╭─ Data supplied

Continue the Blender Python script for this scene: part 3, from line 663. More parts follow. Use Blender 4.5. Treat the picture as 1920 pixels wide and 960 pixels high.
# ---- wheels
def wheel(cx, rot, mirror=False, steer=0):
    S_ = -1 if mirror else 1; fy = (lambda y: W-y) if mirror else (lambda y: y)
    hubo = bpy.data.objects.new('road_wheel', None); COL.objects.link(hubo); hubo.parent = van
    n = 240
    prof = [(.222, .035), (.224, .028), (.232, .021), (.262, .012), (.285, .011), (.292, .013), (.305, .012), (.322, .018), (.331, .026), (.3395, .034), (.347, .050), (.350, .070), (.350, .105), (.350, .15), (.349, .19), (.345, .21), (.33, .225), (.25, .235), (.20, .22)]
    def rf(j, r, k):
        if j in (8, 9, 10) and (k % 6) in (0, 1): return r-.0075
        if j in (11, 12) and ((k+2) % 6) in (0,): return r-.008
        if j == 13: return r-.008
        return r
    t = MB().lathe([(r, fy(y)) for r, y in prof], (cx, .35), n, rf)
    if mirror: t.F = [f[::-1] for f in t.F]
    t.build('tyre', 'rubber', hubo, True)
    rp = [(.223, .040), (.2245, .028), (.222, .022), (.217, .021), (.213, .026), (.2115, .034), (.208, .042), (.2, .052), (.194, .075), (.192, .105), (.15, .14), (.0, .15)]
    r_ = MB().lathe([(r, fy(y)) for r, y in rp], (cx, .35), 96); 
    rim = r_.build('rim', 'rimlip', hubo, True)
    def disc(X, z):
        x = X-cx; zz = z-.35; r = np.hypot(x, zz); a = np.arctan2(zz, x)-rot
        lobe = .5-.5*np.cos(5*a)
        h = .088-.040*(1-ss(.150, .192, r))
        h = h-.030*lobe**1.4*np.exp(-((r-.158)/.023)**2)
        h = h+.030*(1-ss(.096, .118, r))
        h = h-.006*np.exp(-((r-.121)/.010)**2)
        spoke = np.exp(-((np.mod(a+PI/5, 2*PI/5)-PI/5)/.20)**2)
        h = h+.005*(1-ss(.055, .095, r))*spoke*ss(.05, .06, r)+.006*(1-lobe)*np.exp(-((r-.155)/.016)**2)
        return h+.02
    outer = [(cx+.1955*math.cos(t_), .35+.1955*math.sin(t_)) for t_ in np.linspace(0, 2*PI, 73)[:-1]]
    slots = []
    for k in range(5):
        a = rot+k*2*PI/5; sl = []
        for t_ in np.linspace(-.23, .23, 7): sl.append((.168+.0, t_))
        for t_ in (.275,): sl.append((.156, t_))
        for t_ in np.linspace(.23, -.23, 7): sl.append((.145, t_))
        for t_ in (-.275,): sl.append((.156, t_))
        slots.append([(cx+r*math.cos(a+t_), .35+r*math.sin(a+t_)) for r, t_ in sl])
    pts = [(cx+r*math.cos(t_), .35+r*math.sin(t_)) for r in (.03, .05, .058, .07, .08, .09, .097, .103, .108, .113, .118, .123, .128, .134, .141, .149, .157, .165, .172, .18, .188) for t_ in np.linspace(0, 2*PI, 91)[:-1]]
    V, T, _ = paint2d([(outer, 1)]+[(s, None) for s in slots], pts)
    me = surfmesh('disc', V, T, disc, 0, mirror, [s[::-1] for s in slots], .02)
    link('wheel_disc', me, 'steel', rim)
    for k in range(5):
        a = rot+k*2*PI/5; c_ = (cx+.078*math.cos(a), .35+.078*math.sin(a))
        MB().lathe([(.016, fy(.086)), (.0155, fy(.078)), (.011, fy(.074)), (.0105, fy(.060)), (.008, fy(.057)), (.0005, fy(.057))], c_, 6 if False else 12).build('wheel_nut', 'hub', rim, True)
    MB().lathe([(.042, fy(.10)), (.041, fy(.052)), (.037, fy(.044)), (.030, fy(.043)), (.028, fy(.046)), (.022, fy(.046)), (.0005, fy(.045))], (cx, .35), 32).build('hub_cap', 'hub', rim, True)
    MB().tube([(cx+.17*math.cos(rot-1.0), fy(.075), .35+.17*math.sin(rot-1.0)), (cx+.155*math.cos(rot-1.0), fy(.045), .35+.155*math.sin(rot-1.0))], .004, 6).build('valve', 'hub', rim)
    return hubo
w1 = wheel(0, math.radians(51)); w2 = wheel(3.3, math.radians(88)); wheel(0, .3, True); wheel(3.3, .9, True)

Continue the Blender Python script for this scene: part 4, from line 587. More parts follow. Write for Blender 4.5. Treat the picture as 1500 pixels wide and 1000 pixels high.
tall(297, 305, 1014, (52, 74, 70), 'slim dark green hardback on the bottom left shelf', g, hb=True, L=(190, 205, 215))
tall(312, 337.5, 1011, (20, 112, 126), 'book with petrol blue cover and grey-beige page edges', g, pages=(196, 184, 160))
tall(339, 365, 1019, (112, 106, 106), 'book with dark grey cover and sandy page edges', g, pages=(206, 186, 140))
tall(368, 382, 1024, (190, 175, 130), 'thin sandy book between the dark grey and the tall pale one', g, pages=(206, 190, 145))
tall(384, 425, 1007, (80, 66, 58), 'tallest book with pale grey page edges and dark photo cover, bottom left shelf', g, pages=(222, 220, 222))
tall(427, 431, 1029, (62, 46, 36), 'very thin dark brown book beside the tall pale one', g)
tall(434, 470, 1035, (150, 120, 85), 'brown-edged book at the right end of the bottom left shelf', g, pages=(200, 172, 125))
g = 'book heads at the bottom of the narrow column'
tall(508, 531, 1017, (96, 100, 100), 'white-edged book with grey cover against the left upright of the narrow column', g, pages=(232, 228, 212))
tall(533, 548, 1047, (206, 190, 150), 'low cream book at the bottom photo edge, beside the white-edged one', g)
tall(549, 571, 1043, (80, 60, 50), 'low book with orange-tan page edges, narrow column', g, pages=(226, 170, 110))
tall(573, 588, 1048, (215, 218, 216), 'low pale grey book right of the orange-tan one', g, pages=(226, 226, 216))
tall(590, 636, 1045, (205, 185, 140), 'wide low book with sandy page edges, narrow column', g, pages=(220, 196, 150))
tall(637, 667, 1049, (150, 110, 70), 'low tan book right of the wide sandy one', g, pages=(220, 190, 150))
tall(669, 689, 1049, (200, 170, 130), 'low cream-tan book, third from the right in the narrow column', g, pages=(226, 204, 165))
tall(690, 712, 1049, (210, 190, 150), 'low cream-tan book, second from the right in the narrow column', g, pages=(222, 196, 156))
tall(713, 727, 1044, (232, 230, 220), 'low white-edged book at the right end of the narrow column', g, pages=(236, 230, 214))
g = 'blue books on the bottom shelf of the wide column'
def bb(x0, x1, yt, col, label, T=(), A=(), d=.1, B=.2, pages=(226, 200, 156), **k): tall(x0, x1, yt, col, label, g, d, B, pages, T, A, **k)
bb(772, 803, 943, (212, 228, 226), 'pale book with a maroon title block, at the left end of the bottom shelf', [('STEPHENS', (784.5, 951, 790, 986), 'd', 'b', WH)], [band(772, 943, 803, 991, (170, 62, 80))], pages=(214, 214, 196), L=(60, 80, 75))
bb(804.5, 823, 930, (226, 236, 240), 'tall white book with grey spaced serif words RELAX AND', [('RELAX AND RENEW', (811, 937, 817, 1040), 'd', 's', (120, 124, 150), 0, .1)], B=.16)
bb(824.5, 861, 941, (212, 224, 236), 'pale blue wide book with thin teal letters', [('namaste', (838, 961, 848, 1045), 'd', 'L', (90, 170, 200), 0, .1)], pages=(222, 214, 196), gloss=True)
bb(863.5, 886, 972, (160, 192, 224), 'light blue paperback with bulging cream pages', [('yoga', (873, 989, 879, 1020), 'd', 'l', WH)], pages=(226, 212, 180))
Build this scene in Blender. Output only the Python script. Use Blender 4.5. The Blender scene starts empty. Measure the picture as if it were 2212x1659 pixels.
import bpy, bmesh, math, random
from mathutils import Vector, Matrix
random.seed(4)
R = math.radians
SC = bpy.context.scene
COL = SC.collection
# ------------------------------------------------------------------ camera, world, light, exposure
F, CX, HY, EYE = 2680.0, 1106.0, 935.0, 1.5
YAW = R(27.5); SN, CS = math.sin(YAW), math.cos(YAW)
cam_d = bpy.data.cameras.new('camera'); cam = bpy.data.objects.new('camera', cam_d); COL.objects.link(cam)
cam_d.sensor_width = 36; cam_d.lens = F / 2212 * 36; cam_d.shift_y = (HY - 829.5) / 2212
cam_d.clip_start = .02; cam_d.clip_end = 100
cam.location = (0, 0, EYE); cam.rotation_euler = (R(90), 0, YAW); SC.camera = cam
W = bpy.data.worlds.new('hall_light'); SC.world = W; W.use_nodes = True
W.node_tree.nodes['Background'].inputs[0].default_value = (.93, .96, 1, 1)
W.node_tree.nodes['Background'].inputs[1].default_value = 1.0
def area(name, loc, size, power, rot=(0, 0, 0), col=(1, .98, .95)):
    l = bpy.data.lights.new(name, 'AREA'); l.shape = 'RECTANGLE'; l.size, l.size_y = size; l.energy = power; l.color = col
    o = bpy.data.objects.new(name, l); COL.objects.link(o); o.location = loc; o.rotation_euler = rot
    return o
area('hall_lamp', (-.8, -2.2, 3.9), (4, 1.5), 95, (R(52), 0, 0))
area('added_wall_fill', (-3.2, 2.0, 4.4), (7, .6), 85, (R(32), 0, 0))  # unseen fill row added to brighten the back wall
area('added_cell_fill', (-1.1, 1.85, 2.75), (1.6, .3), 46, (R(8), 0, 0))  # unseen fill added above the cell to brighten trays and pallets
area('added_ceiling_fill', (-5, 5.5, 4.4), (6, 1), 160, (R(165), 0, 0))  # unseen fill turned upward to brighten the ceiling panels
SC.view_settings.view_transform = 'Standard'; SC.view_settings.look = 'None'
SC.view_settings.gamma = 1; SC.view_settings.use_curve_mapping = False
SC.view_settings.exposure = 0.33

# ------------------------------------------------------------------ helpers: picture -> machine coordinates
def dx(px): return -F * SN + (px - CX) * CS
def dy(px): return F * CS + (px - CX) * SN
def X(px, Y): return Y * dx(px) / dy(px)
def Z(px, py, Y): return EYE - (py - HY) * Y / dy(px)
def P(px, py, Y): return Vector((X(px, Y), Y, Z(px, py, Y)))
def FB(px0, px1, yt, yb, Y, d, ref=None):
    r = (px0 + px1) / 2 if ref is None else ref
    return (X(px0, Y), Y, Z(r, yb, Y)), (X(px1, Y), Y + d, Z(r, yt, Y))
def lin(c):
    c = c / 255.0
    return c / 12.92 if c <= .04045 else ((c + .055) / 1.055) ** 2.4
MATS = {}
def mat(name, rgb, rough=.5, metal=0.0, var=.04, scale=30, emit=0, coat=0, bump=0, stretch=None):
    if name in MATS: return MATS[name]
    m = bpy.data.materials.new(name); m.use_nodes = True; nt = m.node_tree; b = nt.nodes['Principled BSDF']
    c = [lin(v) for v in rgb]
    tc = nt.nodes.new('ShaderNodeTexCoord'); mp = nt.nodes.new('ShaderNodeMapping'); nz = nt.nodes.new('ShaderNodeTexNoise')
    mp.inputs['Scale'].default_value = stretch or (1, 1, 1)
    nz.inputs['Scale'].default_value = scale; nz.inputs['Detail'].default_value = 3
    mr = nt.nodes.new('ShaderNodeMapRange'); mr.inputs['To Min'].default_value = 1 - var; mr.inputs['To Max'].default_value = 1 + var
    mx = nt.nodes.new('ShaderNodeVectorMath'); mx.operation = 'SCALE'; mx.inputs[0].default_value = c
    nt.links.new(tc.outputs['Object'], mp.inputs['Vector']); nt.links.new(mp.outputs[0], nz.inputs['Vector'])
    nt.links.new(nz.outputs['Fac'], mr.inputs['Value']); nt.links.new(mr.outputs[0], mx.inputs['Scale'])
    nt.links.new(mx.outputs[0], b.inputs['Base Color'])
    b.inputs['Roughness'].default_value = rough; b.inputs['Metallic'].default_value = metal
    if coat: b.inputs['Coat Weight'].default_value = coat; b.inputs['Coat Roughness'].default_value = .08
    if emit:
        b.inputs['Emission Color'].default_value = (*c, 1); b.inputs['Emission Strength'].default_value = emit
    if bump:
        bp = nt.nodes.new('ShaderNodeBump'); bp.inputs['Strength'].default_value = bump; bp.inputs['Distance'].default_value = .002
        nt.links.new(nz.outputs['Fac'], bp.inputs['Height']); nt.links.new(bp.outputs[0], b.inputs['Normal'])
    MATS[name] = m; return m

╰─

Written problem
Say how many lines contain the string "Continue", giving nothing but the count.

Output of the task
2